Discussion in 'Guitars in General' started by Texas_Blues, Feb 27, 2008.

  1. Texas_Blues

    Texas_Blues Member

    Jul 19, 2006
    South Texas
    I noticed when checking out guitars I always go buy some rules, like check every fret to make sure theres no dead frets, tone etc...

    What are your rules for buying a guitar?
  2. The Captain

    The Captain Supporting Member

    Dec 5, 2007
    Get a cloth and clean it. You will notice small details you would miss otherwise in fit and finish, fretwork etc. Then make sure it is in tune befoe you play it, and not a staff "i tune by ear all teh time, so I'm good at it " tune either.
  3. brad347

    brad347 Member

    Feb 8, 2006
    Brooklyn, NY
    I think for starters it's good to know what you're willing to accept and what you're not.

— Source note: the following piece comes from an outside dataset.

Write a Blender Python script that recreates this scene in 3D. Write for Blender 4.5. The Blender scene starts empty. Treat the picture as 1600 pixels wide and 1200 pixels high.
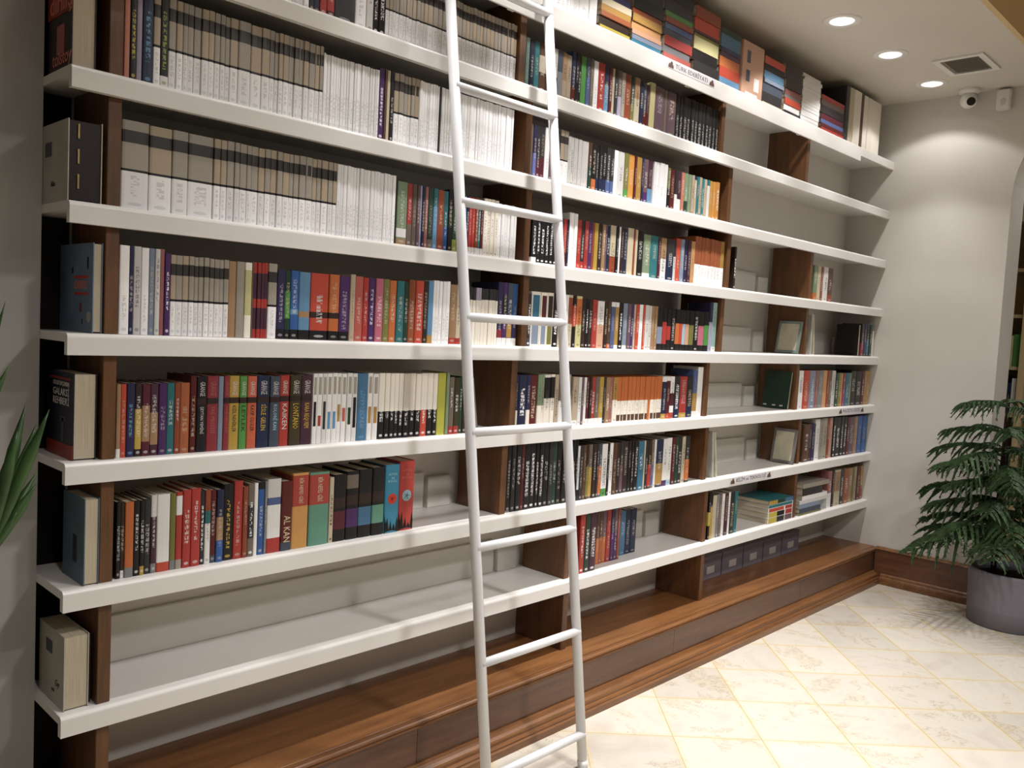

It takes an experienced hand to know what types of playability problems can be corrected with a good setup, and which ones will require new frets, nut, etc.

    Basically, scratchy pots, switches, etc do not affect my decision to buy. Neither do cosmetic issues unless they drastically affect the value and should-be asking price of the instrument (or make it too ugly haha).

    Anything that's easily repaired or adjusted, no big deal.

    I mainly look for vibe and if it has that sound-- basically, do I connect with it. A fixer-upper is okay as long as the instrument overall really speaks to the player (in my opinion).

    This is of course thinking about vintage/used instruments. For new guitars, little QC things would steer me away. Why pay brand new price for a fixer-upper guitar? It would have to be something really special to make me tolerate minor 'issues' with a new guitar.

    Basically I think of it kind of like adopting a new pet. You spend time with it and if you bond with it, that's what matters most, barring some serious health issue that's going to cost hundreds or thousands to address. If you really love a dog at the shelter but it has a broken leg, you take the little guy home and get his leg set and live happily ever after when he heals.
  4. scanlory

    scanlory Member

    Mar 21, 2007
    x100. I take a tuner with me, just because that drives me crazy when they try to ear tune it.
  5. AaeCee

    AaeCee Member

    Jul 2, 2005
    The first area I always look at deals with the neck. First I check to see if there is any detectable twist. Next I check the string alignment down the fret board. If the nut is cut right, yet the strings run noticeably closer to one side or the other nearer the opposite end, it may warn of a neck that's misaligned or a bridge that's incorrectly drilled. Of course, it could also be something minor like improperly notched saddles, but I always check it out thoroughly.
  6. Pete Galati

    Pete Galati Member

    Jan 9, 2006
    I always play them unplugged first. I know, they won't sound the same when you plug them into an amp. But it needs to have a good vibe unplugged, or I don't want to play it.
  7. rickboot

    rickboot Member

    Nov 19, 2004
    Bay Area
    Making sure it is tuned to concert pitch can be important. I have played guitars that seemed easy to play because they were tuned a little low.

    Another tip: hide your new guitar it from your wife for the first month until you can claim you've had had that guitar for a while.